---- Source data
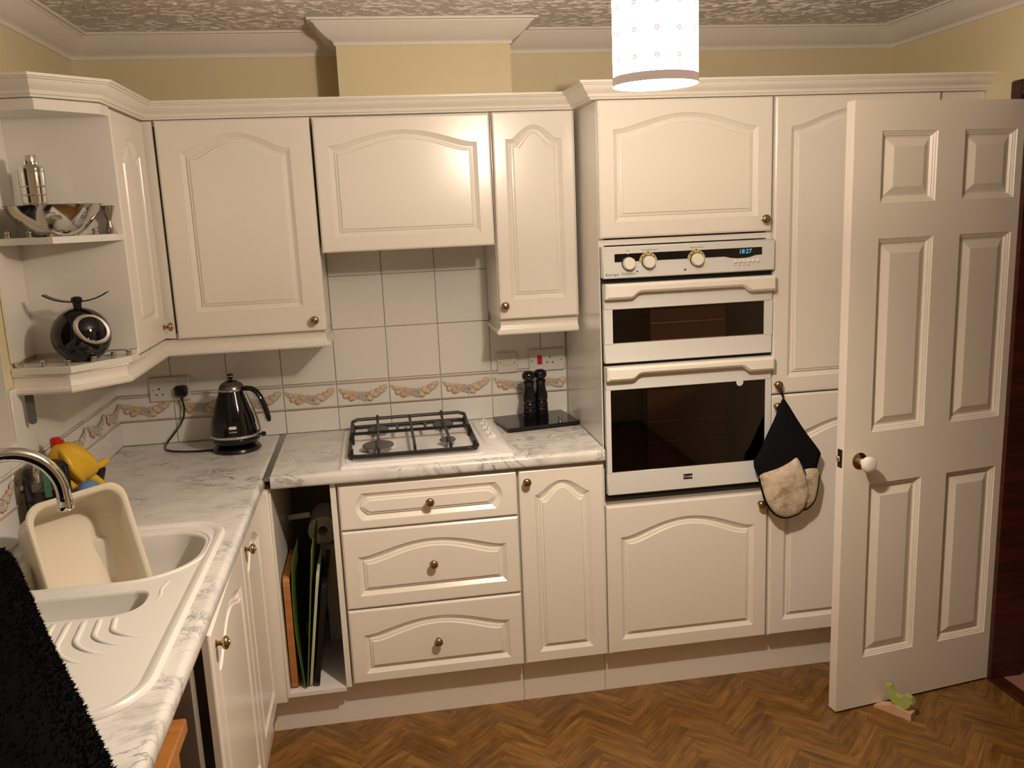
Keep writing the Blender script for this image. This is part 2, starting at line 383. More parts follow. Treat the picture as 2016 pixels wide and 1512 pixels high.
for (a, b, c, d) in ((WY1+.004, WZ0+.02, WY0-.004, WZ0+.08), (WY1+.004, WZ1-.064, WY0-.004, WZ1-.004), (WY1+.004, WZ0+.08, WY1+.064, WZ1-.064), (WY0-.064, WZ0+.08, WY0-.004, WZ1-.064), (-1.66, WZ0+.08, -1.6, WZ1-.064)):
    fm.box(-.19, a, b, -.13, c, d, .004)
part('window_frame', fm, WALLW, wn)
part('window_pane', MB().box(-.165, WY1+.064, WZ0+.08, -.16, -1.66, WZ1-.064), NIGHT, wn, smooth=False)
part('window_pane', MB().box(-.165, -1.6, WZ0+.08, -.16, WY0-.064, WZ1-.064), NIGHT, wn, smooth=False)
# right wall with doorway
DY0, DY1, DZ1 = -.752, -1.56, 2.02
struct('wall_right', MB().box(XR, DY0, -.05, XR+.1, 0, CZ).box(XR, YB, -.05, XR+.1, DY1, CZ).box(XR, DY1, DZ1, XR+.1, DY0, CZ), WALLP, 'yellow cream wall beside the doorway', 'wall', smooth=False)
struct('wall_front', MB().box(-.2, YB-.1, -.05, XR+.1, YB, CZ), WALLP, 'yellow cream wall opposite the oven units', 'wall', smooth=False)
tr = MB().box(XR-.018, DY0, 0, XR, DY0+.052, DZ1+.05, .005).box(XR-.018, DY1-.052, 0, XR, DY1, DZ1+.05, .005).box(XR-.018, DY1, DZ1, XR, DY0, DZ1+.05, .005)
tr.box(XR, DY0-.02, 0, XR+.12, DY0, DZ1).box(XR, DY1, 0, XR+.12, DY1+.02, DZ1).box(XR, DY1+.02, DZ1-.02, XR+.12, DY0-.02, DZ1)
struct('trim_1', tr, DARKW, 'dark brown wooden door frame and architrave', 'door frame')
hall = MB().box(XR+.1, -2.4, -.05, 4.3, .2, 0).box(XR+.12, .2, 0, 4.3, .3, 2.4).box(4.3, -2.4, 0, 4.4, .2, 2.4).box(XR+.1, -2.5, 0, 4.4, -2.4, 2.4).box(XR+.1, -2.4, 2.4, 4.4, .2, 2.45)
struct('wall_hall', hall, HALLW, 'dim hallway beyond the kitchen door', 'hallway', smooth=False)
struct('floor_hall', MB().box(XR+.055, -2.4, 0, 4.3, .2, .012), CARPET, 'pinkish brown hall carpet beyond the doorway', 'carpet', smooth=False)
struct('trim_2', MB().box(XR+.0, DY1+.02, -.002, XR+.055, DY0-.02, .012, .004), DARKW, 'dark wooden threshold strip in the doorway', 'threshold')
# coving
CBX0, CBX1, CBY = .903, 1.497, -.197
cov = [(0, CZ-.074), (.005, CZ-.074), (.007, CZ-.066)]
for i in range(9):
    a = i/8; cov.append((.010+.058*(a**1.0), CZ-.062+.05*(.5*a+.5*a*a*1.0)))
cov += [(.072, CZ-.012), (.073, CZ-.008), (.085, CZ-.007), (.086, CZ), (0, CZ)]
struct('trim_3', MB().sweep([(0, YB), (0, 0), (CBX0, 0), (CBX0, CBY), (CBX1, CBY), (CBX1, 0), (XR, 0), (XR, YB)], cov), COVE, 'white plaster coving running round the ceiling', 'coving', ang=30)
struct('wall_boxing', MB().box(CBX0, CBY, 2.066, CBX1, 0, CZ), WALLP, 'yellow cream boxed-in duct above the hood cupboard', 'boxing', smooth=False)

# --------------------------------------------------------------- tiles
_tm = {}
def tile(parent, wall, a0, a1, z0, z1, border=False):
    # a along the wall: x on the back wall, -y on the left wall
    w = round(a1-a0-.0026, 4); h = round(z1-z0-.0026, 4)
    if w < .006 or h < .006: return
    key = (wall, w, h)
    if key not in _tm:
        mb = MB()
        if wall == 'b': mb.box(-w/2, -.007, 0, w/2, 0, h, .0012)
        else: mb.box(0, -w/2, 0, .007, w/2, h, .0012)
        _tm[key] = mesh_of(mb, 'tile', TILE)
    me, c = _tm[key]
    loc = ((a0+a1)/2, -.0065, z0+.0013) if wall == 'b' else (.0065, -(a0+a1)/2, z0+.0013)
    t = inst(me, 'tile', loc, parent)
    if border: garland(t, wall, a0, a1, z0, z1)
_gm = {}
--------
What is being asked: Copy every line that includes the string "part" from the material above.

Result:
Keep writing the Blender script for this image. This is part 2, starting at line 383. More parts follow. Treat the picture as 2016 pixels wide and 1512 pixels high.
part('window_frame', fm, WALLW, wn)
part('window_pane', MB().box(-.165, WY1+.064, WZ0+.08, -.16, -1.66, WZ1-.064), NIGHT, wn, smooth=False)
part('window_pane', MB().box(-.165, -1.6, WZ0+.08, -.16, WY0-.064, WZ1-.064), NIGHT, wn, smooth=False)